Today's actually a fairly big day for me. I've finally done something I've wanted to do for a long time. I've put something I wrote up for sale.

I keep wanting to describe it here as vanity, but it's more than that. It's my writing. It's for sale. It's my writing for sale. Anyone who's an artist can describe this feeling. Few outside those who sell what they create can. There's something incredibly empowering in the idea of making a living on the fruit's of one's creative endeavors. It's powerful. This is in no way "making a living" on it, but if even one person pays money to read it, then I've accomplished a goal. I've written something I wanted to write, and had someone give me money for it.
I'll have sold my creative writing.

One dollar, in that context, seems pretty lousy. Professional rates for authors when I was growing up was three cents a word. At three-thousand, four-hundred-seventy-three words, three cents a word is over a hundred
dollars. Most people will not pay a hundred dollars for five pages of written text. Even I wouldn't pay that much. I would love it people did, but they don't.

The price-point's actually probably about right. It's little enough to seem like a pittance to most people, and enough to actually be worth my time. I only see eighty cents out of that buck, but that's more than zero which is
what I'd get if I just put it online on my website. I do intend to keep writing and giving stuff away, because I enjoy writing, but I do want to at least focus some amount of my time towards writing for payment. I'd like to see some kind of positive return on my investment, and I think I'm good enough to get it, if I can just get my name out there.

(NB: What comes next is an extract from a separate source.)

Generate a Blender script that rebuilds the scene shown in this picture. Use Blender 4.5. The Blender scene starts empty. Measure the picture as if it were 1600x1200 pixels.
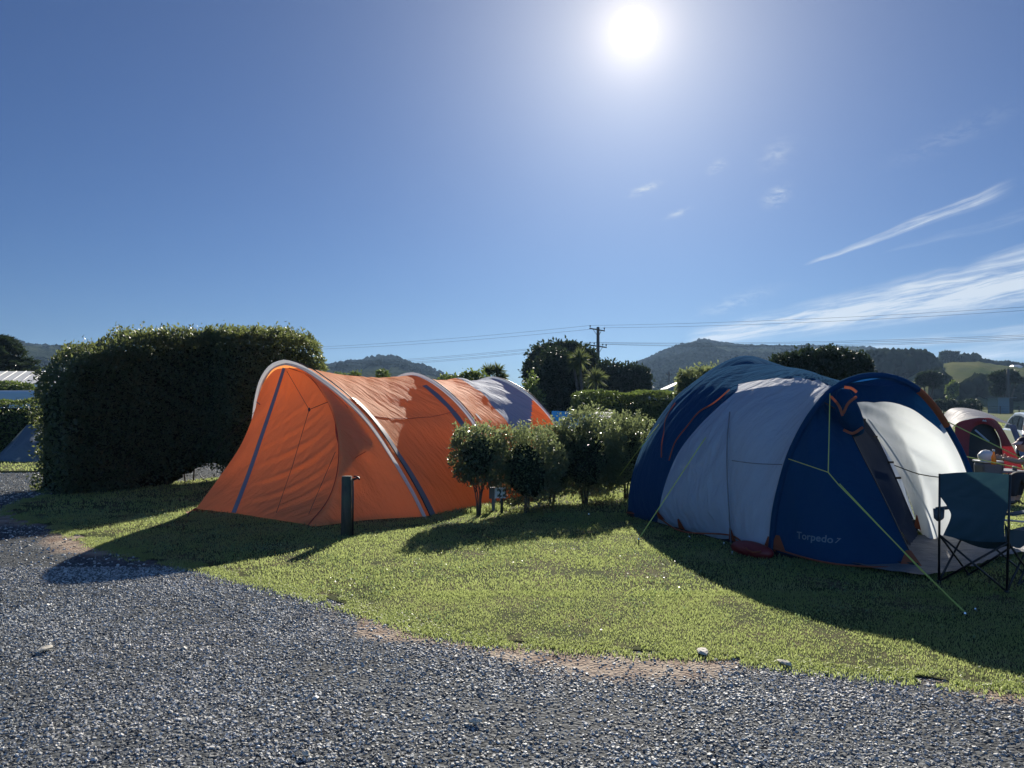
import bpy, bmesh, math, random
import numpy as np
from mathutils import Vector, Matrix, Quaternion
random.seed(7); rng = np.random.default_rng(11)
R = math.radians
scene = bpy.context.scene
COL = scene.collection

# ---------------------------------------------------------------- camera
EYE = 1.65; FPX = 1180.0; PITCH = math.atan(28/1180)
cam_d = bpy.data.cameras.new('camera'); cam = bpy.data.objects.new('camera', cam_d); COL.objects.link(cam)
cam_d.sensor_width = 36; cam_d.lens = FPX/1600*36; cam_d.clip_start = .05; cam_d.clip_end = 9000
cam.location = (0, 0, EYE); cam.rotation_euler = (math.pi/2+PITCH, 0, 0)
scene.camera = cam
# ---------------------------------------------------------------- light
SUN_AZ = 9.2; SUN_EL = 26.1          # degrees right of the view, degrees up
SKY_STR = 0.06
EXPO = 0.75
sd = Vector((math.sin(R(SUN_AZ))*math.cos(R(SUN_EL)), math.cos(R(SUN_AZ))*math.cos(R(SUN_EL)), math.sin(R(SUN_EL))))
sl = bpy.data.lights.new('sun', 'SUN'); sun = bpy.data.objects.new('sun', sl); COL.objects.link(sun)
sl.energy = 5.0; sl.angle = R(.53); sl.color = (1.0, .93, .82)
sun.rotation_euler = sd.to_track_quat('Z', 'Y').to_euler()
sun.location = sd*60
scene.view_settings.view_transform = 'Standard'; scene.view_settings.look = 'None'
scene.view_settings.exposure = EXPO; scene.view_settings.gamma = 1
scene.render.engine = 'CYCLES'
cy = scene.cycles
cy.use_denoising = True; cy.max_bounces = 9; cy.diffuse_bounces = 5; cy.glossy_bounces = 3; cy.transmission_bounces = 7
cy.transparent_max_bounces = 8; cy.volume_bounces = 0; cy.caustics_reflective = False; cy.caustics_refractive = False
cy.sample_clamp_indirect = 6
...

Jessie actually quipped while I was writing Lateral Promotion that I'd never make it as a porn-writer because I take too much pride in my work. I can't crank it out fast enough and I spend too much time worrying about plot and character and setting and not enough time worry about which tab fits into whose slot. I'm hoping I can prove her wrong, but it'd be nice to sell more than just smut.

That's where Child of Man fits into the picture.

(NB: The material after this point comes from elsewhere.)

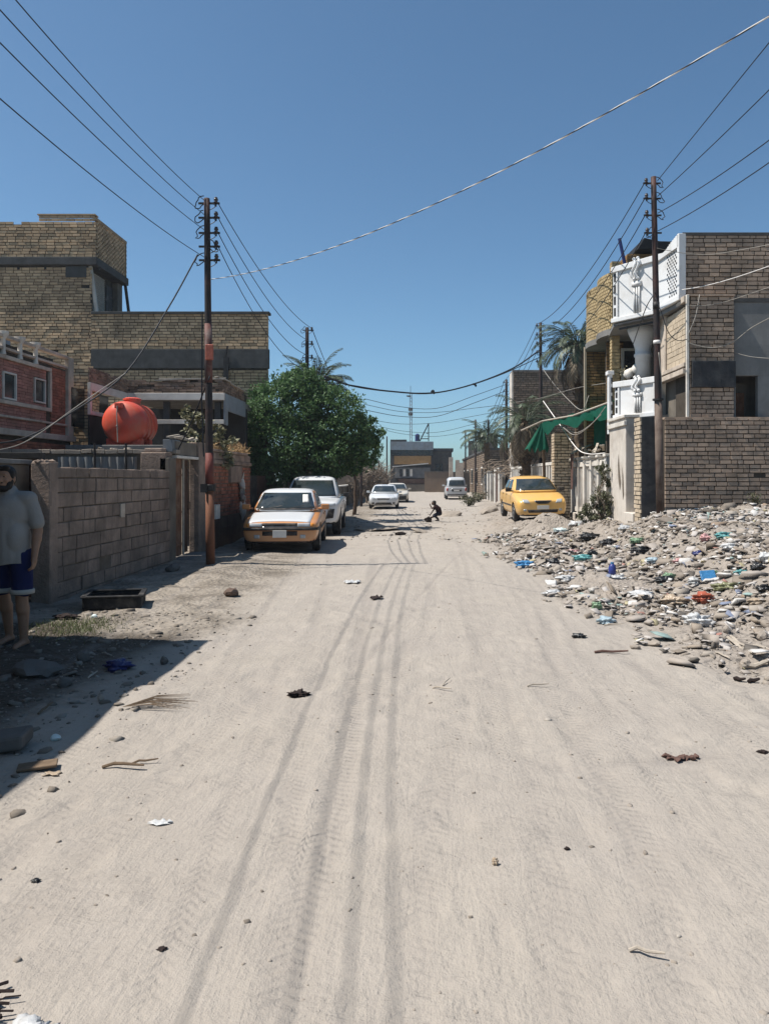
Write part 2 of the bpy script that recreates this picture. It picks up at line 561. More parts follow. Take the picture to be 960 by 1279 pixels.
for k, c in dict(blue=(.05, .19, .38), teal=(.09, .27, .27), navy=(.03, .045, .20), white=(.46, .46, .455), black=(.014, .014, .015), red=(.34, .085, .045), green=(.16, .25, .15), clear=(.50, .58, .57), olive=(.17, .17, .085), tan=(.36, .28, .2), grey=(.36, .36, .35), pink=(.45, .25, .24), cyan=(.30, .38, .42), deepblue=(.012, .018, .10)).items():
    M['p_' + k] = plast(k + '_plastic', c)
M['cloth_dark'] = surf('dark_rag', (.04, .03, .028), .95, .35, 12, .6, 40, .1)
M['cloth_brown'] = surf('brown_rag', (.14, .085, .07), .95, .35, 12, .6, 40, .1)
M['stone'] = surf('dusty_stone', (.36, .31, .26), .95, .15, 4, .6, 25, .1)
M['stone_grey'] = surf('grey_rock', (.15, .14, .13), .95, .15, 4, .6, 25, .1)
M['stone_brown'] = surf('brown_rock', (.17, .12, .095), .95, .2, 6, .6, 25, .1)
# ---------------------------------------------------------------- ground
def ipl(y, ys, vs): return np.interp(y, ys, vs)


def bank_mask(x, y):
    edge = ipl(y, [0, 3, 5, 6.3, 7.5, 9, 11.6, 15, 17, 20, 24, 30, 40, 60], [4.5, 4.3, 3.5, 2.75, 2.2, 2.1, 1.95, 1.75, 1.55, 1.7, 2.0, 2.5, 3.2, 3.8])
    edge = edge + .5 * (vnoise(y * .6, x * 0 + 3.3, 5) - .5) + .18 * (vnoise(y * 2.3, x * 0 + 1.3, 6) - .5)
    return edge


def ground_z(x, y):
    x, y = np.asarray(x, float), np.asarray(y, float)
    z = ipl(y, [-50, 0, 15, 23, 35, 46, 64, 95, 150, 600], [0, 0, 0, -.07, -.13, -.17, -.08, .1, .4, 2.0])
    e = bank_mask(x, y)
    top = ipl(y, [-5, 3, 6, 8, 12, 16, 17.8, 19, 21, 23.5, 28, 35, 60], [.2, .3, .42, .55, .74, .86, .90, .72, .60, .38, .34, .2, .1])
    t = (x - e) / np.maximum(5.4 - e, .6)
    off = np.interp(y, [0, 7, 10, 19, 22.5, 24], [.15, .25, .38, .42, .1, 0])
    fl = np.where(y > 22, 1.0, 1.0)
    t = np.where(y > 22.5, t * np.interp(y, [22.5, 24], [1, 2.4]), t)
    z = z + top * ((.13 * sstep(t * 3.2) + .87 * sstep((t - off) / (1 - off))))
    z = z + .16 * np.exp(-((x - 7.3) / .9) ** 2 - ((y - 17.2) / 1.3) ** 2)
    z = z - .22 * np.exp(-((x - 4.55) / .75) ** 4 - ((y - 18.4) / 1.5) ** 4)
    bk = sstep((x - e) / .5) * sstep((60 - y) / 30)
    z = z + bk * (.22 * fbm(x * 1.5, y * 1.5, 21, 4) + .11 * fbm(x * 6, y * 6, 31, 3))
    # heap of earth in front of the yellow car
    z = z + (.50 + .14 * fbm(x * 5, y * 5, 51, 3)) * np.exp(-((x - 3.5) / .62) ** 2 - ((y - 21.7) / .55) ** 2)
    # left verge: soft lumpy rise towards the walls
    lf = sstep((-2.3 - x) / 1.6) * sstep((26 - y) / 6)
    z = z + lf * (.05 + .10 * fbm(x * 1.7, y * 1.7, 61, 4))
    z = z + .07 * np.exp(-((x + 3.35) / .5) ** 2 - ((y - 13.6) / .7) ** 2) + .05 * np.exp(-((x + 2.1) / .45) ** 2 - ((y - 5.7) / .5) ** 2)
    # potholed middle distance
    md = sstep((y - 15) / 4) * sstep((3 - np.abs(x)) / 1.5)
    z = z + md * .13 * fbm(x * .8, y * .7, 71, 4)
    z = z + .035 * fbm(x * .7, y * .7, 81, 4) + .012 * fbm(x * 4.5, y * 4.5, 91, 3)
    # long shallow hump across the road at the pickup
    z = z + .07 * np.exp(-((y - 20.6) / .5) ** 2) * sstep((1.2 - x) / 1.0)
    return z


def gz(x, y): return float(ground_z(np.array([x]), np.array([y]))[0])


def ground_at(px, py):
    """where the photo's ground pixel (px, py) lies on the terrain"""
    d = EYE * FOC / (py - HZ)
    for _ in range(25):
        x = (px - VPX) * d / FOC
        d2 = (EYE - gz(x, d)) * FOC / (py - HZ)
        d = d * .5 + d2 * .5
    x = (px - VPX) * d / FOC
    return Vector((x, d, gz(x, d)))


TRACKS = [
    ([(470, 690), (452, 790), (424, 960), (400, 1060), (366, 1170), (330, 1340)], .085, .55),
    ([(620, 760), (570, 900), (520, 1080), (500, 1340)], .09, .3),
    ([(640, 820), (700, 890), (745, 960), (800, 1060), (830, 1180), (850, 1340)], .10, .45),
    ([(560, 720), (600, 800), (640, 900), (670, 1020), (690, 1150), (700, 1340)], .08, .3),
    ([(420, 760), (330, 860), (210, 960), (60, 1110), (-120, 1280)], .09, .3),
    ([(600, 975), (700, 957), (800, 950), (960, 936)], .07, .55),
    ([(560, 905), (380, 935), (220, 985), (60, 1050)], .06, .25),
]


GRID = {}


def extra_tracks():
    rr = random.Random(77)
    out = []
    for i in range(24):
        moto = rr.random() < .3
        x0, sl = rr.uniform(-2.6, 2.8), rr.gauss(0, .05)
        w, k = (rr.uniform(.03, .05), rr.uniform(.3, .7)) if moto else (rr.uniform(.06, .095), rr.uniform(.2, .55))
        y0, y1 = rr.uniform(1.2, 6), rr.uniform(8, 26)
        am, ph, fr_ = rr.uniform(.05, .4), rr.uniform(0, 6.3), rr.uniform(.12, .35)
        ys_ = np.linspace(y0, y1, 30)
        for dx in ((0,) if moto else (0, 1.38)):
            out.append((np.stack([x0 + dx + sl * ys_ + am * np.sin(ys_ * fr_ + ph), ys_], 1), w, k))
    for i in range(16):                                             # turning arcs and scuffs across the road
        cx_, cy_, r_ = rr.uniform(-5, 5), rr.uniform(1, 9), rr.uniform(2.5, 7)
        a0 = rr.uniform(-.6, 2.6); a1 = a0 + rr.uniform(.3, .8)
        out.append((cx_, cy_, r_, a0, a1, rr.uniform(.035, .085), rr.uniform(.2, .5)))
    return out


def build_ground():
    ys = [-50, -30, -12, -5, -2, -.5]
    d = .3
    while d < 290:
        ys.append(d)
        d *= 1.0062 if d < 70 else 1.05
    ys = np.array(ys)
    xs = [i * .034 for i in range(150)]
    while xs[-1] < 130: xs.append(xs[-1] + max(.034, (xs[-1] - 5.0) * .07 + .034))
    xs = np.array([-v for v in xs[:0:-1]] + xs)
    X, Y = np.meshgrid(xs, ys)
    x, y = X.ravel(), Y.ravel()
    z = ground_z(x, y)
    track = np.zeros_like(x)
    lat = np.zeros_like(x)
    for pts, w, k in TRACKS:
        w3 = np.array([((px - VPX) * EYE / (py - HZ), EYE * FOC / (py - HZ)) for px, py in pts])
        w3 = w3[np.argsort(w3[:, 1])]
        if w3[-1, 1] - w3[0, 1] < 1.3:          # a track across the road
            o = np.argsort(w3[:, 0])
            cx = np.interp(x, w3[o, 0], w3[o, 1]); l = y - cx
            ends = sstep((x - w3[o, 0][0]) / .5) * sstep((w3[o, 0][-1] - x) / .5)
        else:
            cx = np.interp(y, w3[:, 1], w3[:, 0]) + .03 * (vnoise(y * .9, y * 0 + w * 50, 9) - .5)
            l = x - cx
            ends = sstep((y - w3[0, 1] + .1) / .5) * sstep((w3[-1, 1] - y) / 1.5)
        m = np.exp(-(l / w) ** 4) * ends * k * (.55 + .9 * vnoise(x * 1.3, y * .5, int(w * 1000)))
        rim = np.exp(-((np.abs(l) - w * 1.35) / (w * .35)) ** 2) * ends * k
        z = z - .010 * m + .006 * rim
        upd = m > track
        lat[upd] = l[upd] / w
        track = np.maximum(track, m)
    for T in extra_tracks():
        if len(T) == 3:
            w3, w, k = T
            cx = np.interp(y, w3[:, 1], w3[:, 0])
            l = x - cx
            ends = sstep((y - w3[0, 1]) / .8) * sstep((w3[-1, 1] - y) / 2.5)
        else:
            cx_, cy_, r_, a0, a1, w, k = T
            l = np.hypot(x - cx_, y - cy_) - r_
            an = np.arctan2(y - cy_, x - cx_)
            ends = sstep((an - a0) / .1) * sstep((a1 - an) / .1)
        m = np.exp(-(l / w) ** 4) * ends * k * (.35 + 1.1 * vnoise(x * 1.3, y * .6, int(w * 9000)))
        rim = np.exp(-((np.abs(l) - w * 1.35) / (w * .4)) ** 2) * ends * k
        z = z - .0085 * m + .0065 * rim
        upd = m > track
        lat[upd] = l[upd] / w
        track = np.maximum(track, m)
    # foot-scuffed dimples
    sc_ = vnoise(x * 5.1, y * 5.1, 201) * vnoise(x * 1.1, y * 1.1, 202)
    z = z - .016 * sstep((sc_ - .38) / .2) * sstep((16 - y) / 6)
    e = bank_mask(x, y)
    bank = sstep((x - e + .25) / .7) * sstep((70 - y) / 30)
    left = sstep((-1.9 + .6 * (vnoise(x * 0 + 2, y * .8, 14) - .5) - x) / .9)
    waste_shade = sstep((-2.35 + .7 * (vnoise(x * 1.1 + 9, y * 1.1, 15) - .5) - x) / .5) * sstep((8.6 + .6 * (vnoise(x * 1.7, y * 0 + 2, 16) - .5) - y) / .5)  # mask painting the near house's shade into the verge soil
    road = sstep((3.2 - np.abs(x + .1 * (y - 8) * 0)) / 1.6)
    nx, ny = len(xs), len(ys)
    GRID['x'], GRID['y'], GRID['z'] = xs, ys, z.reshape(ny, nx)
    i = np.arange(ny - 1)[:, None] * nx + np.arange(nx - 1)[None, :]
    q = np.stack([i, i + 1, i + nx + 1, i + nx], -1).reshape(-1, 4)
    o = fast_mesh('ground', np.stack([x, y, z], 1), q, M_ground(), smooth=True)
    for nm, a in (('bank', bank), ('left', left), ('track', track), ('lat', lat), ('waste_shade', waste_shade)):
        at_ = o.data.attributes.new(nm, 'FLOAT', 'POINT')
        at_.data.foreach_set('value', a.astype(np.float32))
    tag(o, 'pale dusty dirt road and verges with tyre tracks', kind='structure')
    return o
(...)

I've been working on this novel for the better part of two years now. I won't say it's become all-engrossing because I am writing things other than that—Lateral Promotion, for example—but it is sucking away large amounts of my brain power trying to keep the thing moving. I'm already at thirty-two thousand words and counting. I know, I know. NaNoWriMo people crank out more than that in way less time, but few of them try to sell the products of their effort. This is something I think I can actually market if I put some effort into it.

Now I just have to see if anybody bites the hook.


This week, actually, has been quite good overall. Tanya came out for a visit, and it's always good to see her. I picked up some fresh cosmetics for Jessie that should do what her concealer wand wasn't handling. I got word that the repairs on the house have finally started. The previous owner of the house has contacted me and confirmed that he's going to finish siding the garage. There've been a few big dips, but right now they seem pretty
inconsequential in the grand scheme of things.

It's always nice to feel like things are getting better.